CinémaLosey insaisissable
En 2009, j’assistais à l’ouverture d’une rétrospective Joseph Losey au British Film Institute et son fils venait y présenter la nouvelle restauration d’Accident. À cette époque, j’avais vu quelques incontournables du cinéaste : The Servant, à la faveur d’une rétrospective Dirk Bogarde illustrant un parcours atypique dans le cinéma européen des années 60-70 (Mort à Venise de Visconti, bien sûr, mais aussi Providence de Resnais, aux circonvolutions narratives fascinantes, sans parler de Fassbinder et le beau film malade Despair) ; The Go-Between, parce qu’il était souvent placé dans une liste des films qu’il fallait avoir vu avant de mourir et je l’avais trouvé néo-classique, au même titre que Le jardin des Finzi-Contini de De Sica, réalisé à la même époque ; enfin, La truite, puisque la Cinémathèque québécoise en conservait une copie 35mm et le montrait assez régulièrement. Son avant-dernier film, souvent considéré sans beaucoup de déférence, comme le sont souvent, hélas, les films tardifs, car la critique a la mémoire courte (voir Dreyer ou Bresson).
Je peux sincèrement dire qu’avant de découvrir Accident, puis Monsieur Klein, je ne comprenais strictement rien à la signature de Losey et à la singularité de son parcours. En cela, je goûtais assez peu ce qui me semble aujourd’hui sa force créative indéniable, sa capacité à se fondre dans les conditions de production les plus variées en demeurant hors-système, sans pour autant filmer en dehors du cadre de production industriel du cinéma, avec des acteurs de tout premier plan (Caine, Vitti) ou même des stars absolues (Taylor, Burton, Delon).
Nous aurions pu intituler ce cycle Losey, brouilleur de pistes. Il n’est pas attaché à une cinématographie nationale, il est quelque part entre les États-Unis, la France, le Royaume-Uni, l’Italie et ne se cantonne pas dans un genre. Pourtant, plusieurs de ses films ont un même motif, lié au parcours de son personnage principal que l’on suit sans que l’intrigue en place nous indique où il va (…mais il y va, simplement le cinéaste ne nous donne pas les raisons de son parcours).

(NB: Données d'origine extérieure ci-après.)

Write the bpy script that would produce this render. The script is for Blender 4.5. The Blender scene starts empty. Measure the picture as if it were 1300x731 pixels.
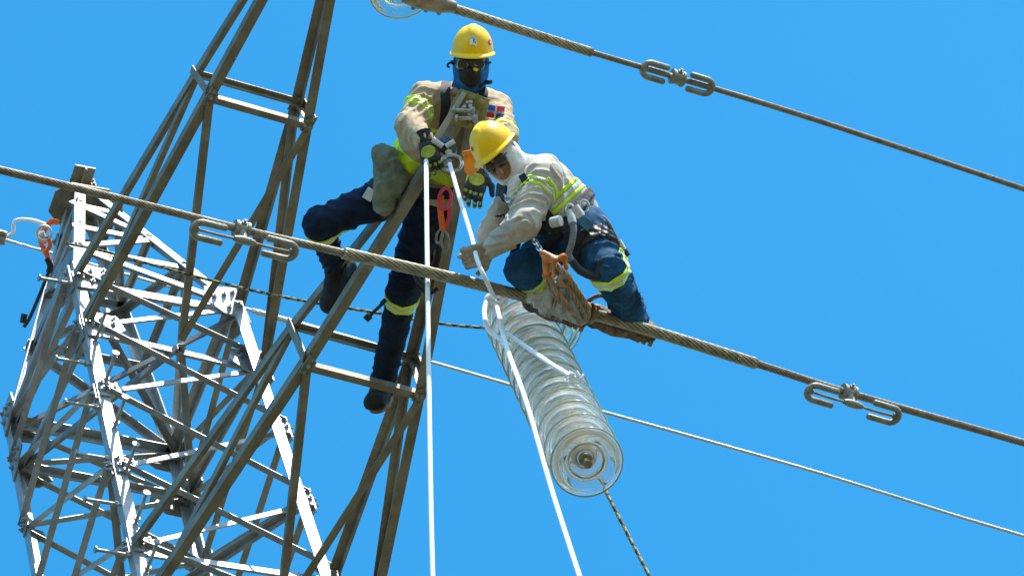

D’une certaine manière, on peut dire que le film Accident est exemplaire de cette façon de faire et il s’agit de l’un des rares films purement narratif, totalement fictionnel, dont je suis incapable d’anticiper les plans ni les actions. À force de voir des films, on ne devient pas devin mais on peut aisément saisir l’essence d’un style de telle sorte que la logique à l’œuvre dans l’enchainement des plans ne nous ménage plus tant de surprises. Typiquement, et même dans ses films ratés (je pense à Modestie Blaise que nous ne montrons pas, pochade contemporaine du Casino Royale première manière, avec Monica Vitti), ce motif revient avec insistance. Il y a là un plaisir de cinéma à l’état pur que goûtera le spectateur attentif à l’art de la mise en scène. Losey est ce cinéaste prodigieux, dissimulant ses effets comme son identité véritable. Le devenir l’intéresse, l’accident le passionne. À cela est forcément lié le trouble identitaire, menant au chef d’œuvre qu’est Monsieur Klein.